近江の君は、二代目末摘花だった
『源氏物語 29 行幸』(翻訳)与謝野晶子(Kindle版)
行幸(みゆき)と読む。鷹狩りの行幸なのだが、大臣共々お供をするのか?それを見物するのに女房連中が押しかける。「葵」での車騒動を思い出すがそういうことはなかった。ここでは玉鬘が内大臣や宮様を観察する伏線として描かれている。玉鬘が尚侍として仕えるということだが、ほとんど愛人を差し出すようなものかと思う。裳着式というのは脱がせるために着飾るのだろうと。
その前に内大臣に事実を告げなければと根回しの光源氏が向かうのは大宮という葵の母君であった。そう玉鬘も夕霧もみんな孫になるのだという事実を頭に入れておいたほうがいいかも。不幸の伏線があるような。

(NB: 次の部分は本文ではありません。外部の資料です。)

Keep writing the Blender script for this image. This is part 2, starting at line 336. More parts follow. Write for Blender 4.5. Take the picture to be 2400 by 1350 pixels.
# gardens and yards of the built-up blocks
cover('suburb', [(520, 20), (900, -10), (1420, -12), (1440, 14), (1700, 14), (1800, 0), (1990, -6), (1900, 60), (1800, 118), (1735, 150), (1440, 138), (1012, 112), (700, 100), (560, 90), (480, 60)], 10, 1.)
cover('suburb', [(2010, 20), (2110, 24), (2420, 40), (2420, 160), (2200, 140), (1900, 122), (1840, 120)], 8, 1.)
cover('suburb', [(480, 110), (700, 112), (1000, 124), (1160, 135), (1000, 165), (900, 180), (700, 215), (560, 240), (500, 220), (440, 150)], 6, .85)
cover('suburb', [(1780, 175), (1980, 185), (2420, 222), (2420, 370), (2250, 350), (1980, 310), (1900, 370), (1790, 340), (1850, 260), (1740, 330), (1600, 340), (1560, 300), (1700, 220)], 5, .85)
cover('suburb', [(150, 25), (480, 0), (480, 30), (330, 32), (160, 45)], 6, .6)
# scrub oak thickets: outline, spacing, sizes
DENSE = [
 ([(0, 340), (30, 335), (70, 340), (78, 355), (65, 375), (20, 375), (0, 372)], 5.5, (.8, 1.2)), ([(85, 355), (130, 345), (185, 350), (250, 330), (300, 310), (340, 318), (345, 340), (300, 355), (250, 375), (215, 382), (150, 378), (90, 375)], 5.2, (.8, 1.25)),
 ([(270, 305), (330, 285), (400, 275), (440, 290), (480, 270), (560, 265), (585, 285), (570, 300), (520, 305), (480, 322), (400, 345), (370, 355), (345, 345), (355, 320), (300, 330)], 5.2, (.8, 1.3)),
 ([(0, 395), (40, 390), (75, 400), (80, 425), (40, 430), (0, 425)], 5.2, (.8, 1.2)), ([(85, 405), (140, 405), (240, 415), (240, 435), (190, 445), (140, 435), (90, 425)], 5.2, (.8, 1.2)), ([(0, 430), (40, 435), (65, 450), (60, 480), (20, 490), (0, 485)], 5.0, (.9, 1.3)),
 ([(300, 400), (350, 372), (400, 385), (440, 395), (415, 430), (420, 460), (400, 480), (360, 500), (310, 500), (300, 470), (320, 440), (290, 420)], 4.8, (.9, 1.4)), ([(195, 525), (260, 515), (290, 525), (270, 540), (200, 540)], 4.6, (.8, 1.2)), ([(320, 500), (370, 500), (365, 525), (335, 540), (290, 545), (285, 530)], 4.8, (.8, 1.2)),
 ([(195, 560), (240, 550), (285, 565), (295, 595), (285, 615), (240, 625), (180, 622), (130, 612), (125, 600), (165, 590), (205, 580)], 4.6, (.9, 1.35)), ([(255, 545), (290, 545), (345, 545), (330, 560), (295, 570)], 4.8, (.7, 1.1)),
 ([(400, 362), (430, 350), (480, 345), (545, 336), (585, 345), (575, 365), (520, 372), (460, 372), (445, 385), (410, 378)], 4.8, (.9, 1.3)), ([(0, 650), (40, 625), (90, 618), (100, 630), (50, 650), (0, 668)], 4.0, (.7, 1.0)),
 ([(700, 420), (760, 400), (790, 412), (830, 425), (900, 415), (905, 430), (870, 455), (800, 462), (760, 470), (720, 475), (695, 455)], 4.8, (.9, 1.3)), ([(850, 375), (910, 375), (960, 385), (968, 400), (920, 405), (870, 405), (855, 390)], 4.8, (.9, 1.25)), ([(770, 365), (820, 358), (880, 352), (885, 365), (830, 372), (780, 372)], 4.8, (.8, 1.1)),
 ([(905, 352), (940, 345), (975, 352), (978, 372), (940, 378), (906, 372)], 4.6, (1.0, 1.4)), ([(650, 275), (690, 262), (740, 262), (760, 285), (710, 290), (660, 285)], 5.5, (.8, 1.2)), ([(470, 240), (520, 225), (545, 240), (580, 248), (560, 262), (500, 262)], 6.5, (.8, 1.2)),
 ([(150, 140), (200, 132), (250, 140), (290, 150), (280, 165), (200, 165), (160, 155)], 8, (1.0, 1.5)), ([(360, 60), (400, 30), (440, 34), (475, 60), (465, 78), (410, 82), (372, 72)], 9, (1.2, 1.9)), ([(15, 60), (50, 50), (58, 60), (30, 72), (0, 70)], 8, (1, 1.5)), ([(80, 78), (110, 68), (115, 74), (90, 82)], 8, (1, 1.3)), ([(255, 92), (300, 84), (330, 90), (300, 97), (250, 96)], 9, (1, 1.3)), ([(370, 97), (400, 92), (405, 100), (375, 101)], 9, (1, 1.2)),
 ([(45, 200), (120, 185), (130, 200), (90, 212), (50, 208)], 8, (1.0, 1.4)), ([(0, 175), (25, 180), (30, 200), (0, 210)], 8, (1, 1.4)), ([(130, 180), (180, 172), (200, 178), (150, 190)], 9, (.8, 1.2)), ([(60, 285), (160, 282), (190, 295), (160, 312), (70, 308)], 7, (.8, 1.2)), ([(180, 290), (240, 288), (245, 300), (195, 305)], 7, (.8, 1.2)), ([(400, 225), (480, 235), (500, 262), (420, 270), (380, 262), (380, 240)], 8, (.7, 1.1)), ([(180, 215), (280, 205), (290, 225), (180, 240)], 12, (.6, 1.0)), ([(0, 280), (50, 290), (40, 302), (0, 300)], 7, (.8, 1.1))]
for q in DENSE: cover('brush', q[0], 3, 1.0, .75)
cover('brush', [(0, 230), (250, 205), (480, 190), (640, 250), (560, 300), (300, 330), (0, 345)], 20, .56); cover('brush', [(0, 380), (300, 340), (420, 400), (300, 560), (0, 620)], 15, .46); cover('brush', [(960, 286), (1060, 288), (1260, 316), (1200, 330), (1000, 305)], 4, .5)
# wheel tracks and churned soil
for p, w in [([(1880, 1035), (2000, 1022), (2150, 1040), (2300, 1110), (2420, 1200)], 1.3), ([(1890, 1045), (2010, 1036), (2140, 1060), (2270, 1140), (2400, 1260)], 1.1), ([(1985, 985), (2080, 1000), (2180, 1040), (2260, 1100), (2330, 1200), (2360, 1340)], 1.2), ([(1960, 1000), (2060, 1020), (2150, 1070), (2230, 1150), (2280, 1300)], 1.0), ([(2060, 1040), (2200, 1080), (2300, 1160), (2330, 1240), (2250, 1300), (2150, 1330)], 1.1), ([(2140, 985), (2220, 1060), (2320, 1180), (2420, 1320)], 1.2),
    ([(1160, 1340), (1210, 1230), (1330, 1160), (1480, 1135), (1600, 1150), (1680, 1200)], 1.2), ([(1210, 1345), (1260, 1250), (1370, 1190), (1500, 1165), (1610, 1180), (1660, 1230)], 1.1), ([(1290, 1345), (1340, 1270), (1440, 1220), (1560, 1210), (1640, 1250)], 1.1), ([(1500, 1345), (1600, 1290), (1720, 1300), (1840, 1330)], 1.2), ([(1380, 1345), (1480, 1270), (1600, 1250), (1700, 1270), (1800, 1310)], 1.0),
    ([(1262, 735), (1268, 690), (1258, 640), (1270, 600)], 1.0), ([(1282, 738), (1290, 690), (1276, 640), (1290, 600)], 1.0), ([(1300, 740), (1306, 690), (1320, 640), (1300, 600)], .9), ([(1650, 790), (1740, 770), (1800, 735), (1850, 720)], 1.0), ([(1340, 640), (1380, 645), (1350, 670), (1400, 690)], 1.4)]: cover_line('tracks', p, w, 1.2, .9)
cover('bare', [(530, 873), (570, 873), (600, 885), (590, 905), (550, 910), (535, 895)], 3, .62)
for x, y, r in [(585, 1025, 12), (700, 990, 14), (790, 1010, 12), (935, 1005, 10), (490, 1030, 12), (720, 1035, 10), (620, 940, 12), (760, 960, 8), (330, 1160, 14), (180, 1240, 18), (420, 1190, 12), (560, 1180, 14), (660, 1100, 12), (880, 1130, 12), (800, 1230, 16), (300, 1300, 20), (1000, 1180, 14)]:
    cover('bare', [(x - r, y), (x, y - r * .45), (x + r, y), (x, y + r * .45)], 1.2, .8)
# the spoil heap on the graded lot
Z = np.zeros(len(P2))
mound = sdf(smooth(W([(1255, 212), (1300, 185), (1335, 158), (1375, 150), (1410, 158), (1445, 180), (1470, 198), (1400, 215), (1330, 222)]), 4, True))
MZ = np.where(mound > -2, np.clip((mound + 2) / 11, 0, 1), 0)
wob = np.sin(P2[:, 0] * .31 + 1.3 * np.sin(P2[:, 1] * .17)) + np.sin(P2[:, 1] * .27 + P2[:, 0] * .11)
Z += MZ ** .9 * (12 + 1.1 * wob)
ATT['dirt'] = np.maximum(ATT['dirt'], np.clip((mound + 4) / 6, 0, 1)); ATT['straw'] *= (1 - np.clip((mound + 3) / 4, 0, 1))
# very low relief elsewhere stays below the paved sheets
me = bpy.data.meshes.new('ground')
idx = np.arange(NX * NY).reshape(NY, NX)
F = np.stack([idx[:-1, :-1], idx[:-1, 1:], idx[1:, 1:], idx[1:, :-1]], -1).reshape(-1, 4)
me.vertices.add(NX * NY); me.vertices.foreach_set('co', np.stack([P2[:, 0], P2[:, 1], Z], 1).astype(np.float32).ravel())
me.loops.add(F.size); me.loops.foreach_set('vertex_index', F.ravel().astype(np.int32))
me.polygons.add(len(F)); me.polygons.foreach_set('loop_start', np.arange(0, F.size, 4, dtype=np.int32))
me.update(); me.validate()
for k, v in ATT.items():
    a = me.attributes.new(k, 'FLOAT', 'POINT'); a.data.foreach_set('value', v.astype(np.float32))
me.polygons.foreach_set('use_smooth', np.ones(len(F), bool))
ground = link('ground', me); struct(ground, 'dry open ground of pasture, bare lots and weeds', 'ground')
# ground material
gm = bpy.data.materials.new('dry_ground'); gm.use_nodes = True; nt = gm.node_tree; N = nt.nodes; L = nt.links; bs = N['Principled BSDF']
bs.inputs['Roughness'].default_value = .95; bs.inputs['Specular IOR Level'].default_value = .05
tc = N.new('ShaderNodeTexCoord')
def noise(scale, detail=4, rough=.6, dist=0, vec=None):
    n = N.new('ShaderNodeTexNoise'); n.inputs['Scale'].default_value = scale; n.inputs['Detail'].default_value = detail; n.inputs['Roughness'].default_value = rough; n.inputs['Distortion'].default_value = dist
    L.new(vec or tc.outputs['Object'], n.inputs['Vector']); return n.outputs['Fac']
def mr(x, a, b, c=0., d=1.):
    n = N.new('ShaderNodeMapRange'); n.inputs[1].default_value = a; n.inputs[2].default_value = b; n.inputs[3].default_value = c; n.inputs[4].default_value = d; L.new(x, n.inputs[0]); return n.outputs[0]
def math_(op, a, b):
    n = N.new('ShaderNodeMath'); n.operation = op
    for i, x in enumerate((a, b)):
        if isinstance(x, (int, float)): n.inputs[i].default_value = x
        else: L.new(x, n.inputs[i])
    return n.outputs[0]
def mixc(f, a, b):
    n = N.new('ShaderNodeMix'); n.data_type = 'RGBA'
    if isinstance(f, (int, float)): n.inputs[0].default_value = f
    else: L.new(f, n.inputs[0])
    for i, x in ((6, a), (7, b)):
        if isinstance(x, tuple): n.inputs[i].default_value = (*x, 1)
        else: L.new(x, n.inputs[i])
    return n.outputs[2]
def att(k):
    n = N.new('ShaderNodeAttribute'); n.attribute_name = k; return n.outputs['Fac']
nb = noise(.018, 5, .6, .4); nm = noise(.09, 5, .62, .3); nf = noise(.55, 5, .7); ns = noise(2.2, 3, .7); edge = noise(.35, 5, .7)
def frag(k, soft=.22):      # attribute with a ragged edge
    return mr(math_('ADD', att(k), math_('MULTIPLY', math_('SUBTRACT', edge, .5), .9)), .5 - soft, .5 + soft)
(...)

そんな中で末摘花のから祝儀の贈り物があるのだが笑われ役だった。
そして内大臣(頭の中将)に事実を語る光源氏であった。
その噂はたちまち近江の君にも伝わり嫉妬の対象となるのであった。まだ笑い話にできることだから怨念にはならなかったのだろう。近江の君は口さがないがそれで外に発散出来る性格なのだ。六条御息所はそういうことを外に出せずに内に内に閉じ込めた思いが怨念となってしまったのだ。ここでは喜劇で処理しているのだった。